Dünya

Binlerce Türk Almanya’ya alınmadı, geri gönderildi

Almanya, 5 bine yakın Türk kaçağı ülkeye sokmadı. Berlin, ülke sınırından sadece "iltica hakkı alabilecek olanlar"ın girmesine izin verirken Doğu Avrupa’ya sınır dışı edilen Türklerin geri de dönemediği öğrenildi.

Almanya'nın Doğu Avrupa üzerinden gelen kaçak göçmen akınını önlemek için başlattığı sınır kontrolleri meyvelerini verdi.

16 Ekim'de başlayan sınır kontrollerinin ardından, çok büyük çoğunluğu Türk ya da Türk vatandaşı olan 5 binden fazla kaçak göçmen ülkeye alınmadı. Almanya sınırlarına kadar gelen Türklerin, sınırlardan geçemedikleri ve geri de dönemedikleri için orman yolları ya da başka türlü yollardan gizlice ülkeye girmeye çalıştığı öğrenildi.
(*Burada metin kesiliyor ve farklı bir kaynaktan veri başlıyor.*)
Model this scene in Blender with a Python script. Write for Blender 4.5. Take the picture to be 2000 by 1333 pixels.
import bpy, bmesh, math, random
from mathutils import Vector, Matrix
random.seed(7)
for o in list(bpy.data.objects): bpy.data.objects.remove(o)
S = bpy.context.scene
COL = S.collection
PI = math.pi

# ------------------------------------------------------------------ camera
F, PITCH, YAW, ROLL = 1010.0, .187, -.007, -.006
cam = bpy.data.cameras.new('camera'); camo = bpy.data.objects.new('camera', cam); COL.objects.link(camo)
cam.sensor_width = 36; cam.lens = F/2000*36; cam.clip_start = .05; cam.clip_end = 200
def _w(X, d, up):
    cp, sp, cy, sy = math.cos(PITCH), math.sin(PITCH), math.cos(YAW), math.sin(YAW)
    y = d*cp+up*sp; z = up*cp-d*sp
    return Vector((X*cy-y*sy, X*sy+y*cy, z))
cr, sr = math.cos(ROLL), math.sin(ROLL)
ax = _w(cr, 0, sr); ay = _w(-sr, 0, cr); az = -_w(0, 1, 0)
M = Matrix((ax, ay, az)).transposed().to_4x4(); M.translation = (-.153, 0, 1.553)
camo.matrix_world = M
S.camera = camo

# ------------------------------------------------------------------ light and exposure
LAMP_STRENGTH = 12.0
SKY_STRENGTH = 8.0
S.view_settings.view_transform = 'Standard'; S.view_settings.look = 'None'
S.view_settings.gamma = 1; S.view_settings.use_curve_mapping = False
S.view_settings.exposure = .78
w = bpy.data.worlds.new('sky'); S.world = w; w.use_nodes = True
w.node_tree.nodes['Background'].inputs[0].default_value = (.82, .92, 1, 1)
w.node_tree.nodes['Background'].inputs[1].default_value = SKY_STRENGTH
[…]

Ülkeye girmiş olanlar hakkında hızlı bir şekilde sınır dışı kararı verildiği belirtildi.

SURİYELİLER VE AFGANLAR ALINDI

Sözcü'nin haberine göre Sınır kontrollerinde sadece “iltica hakkı tanınması muhtemel” kişilerin girmesine izin verildi. Bunların çoğunu da Suriyeli ve Afganlar oluşturdu. Bu ülke vatandaşlarında iltica kabul oranı, yüzde 90'a yakın. Türklerde iltica kabul oranı ise yüzde 13 civarında.
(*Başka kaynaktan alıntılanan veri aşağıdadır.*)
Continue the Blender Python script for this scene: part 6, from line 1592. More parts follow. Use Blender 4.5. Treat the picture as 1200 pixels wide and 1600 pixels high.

TÜRKİYE’DEN GELENLER ÖZELLİKLE SEÇİLİP AYRILDI

16 Ekim ile 20 Kasım arasında 5 binden fazla kişinin ülkeye girişi engellenirken, “güvenli ülke” sayılan Türkiye'den gelenler, özellikle seçilip ayrıldı. Seçilenler sınırdan geri çevrildi ve geldikleri ilk Avrupa Birliği (AB) üyesi ülkeye gönderildi. Almanya'ya girebilen ve ilticası kabul edilmeyen Türklerin bir an önce ülkeyi terk etmesi istendi.

KONTROLLER SONUÇ VERDİ

Yaklaşık 11 bin 500 izinsiz girişten 5 bini bu şekilde reddedilirken, 266 insan taciri de yakalandı. Aranan 670 kişi gözaltına alındı. 394 ev, üst ve araç araması yapıldı. 329 uyuşturucu kaçakçısı yakalandı, silah ve tehlikeli madde taşıyan 250'ye yakın kişi hakkında işlem yapıldı.

“DAHA ÖNCE BAŞLAMALIYDI”

Alman Polis Birliği, uygulamalardaki polisin başarısını överken, kontrollerin daha önce başlamamasının büyük hata olduğunu açıkladı.

İnsan tacirleri, illegal göç ve çeşitli suç örgütlerine bir ayda yapılan darbe, bu uygulamaların daha önce başlatılmış olmaması eleştirisini de beraberinde getirdi.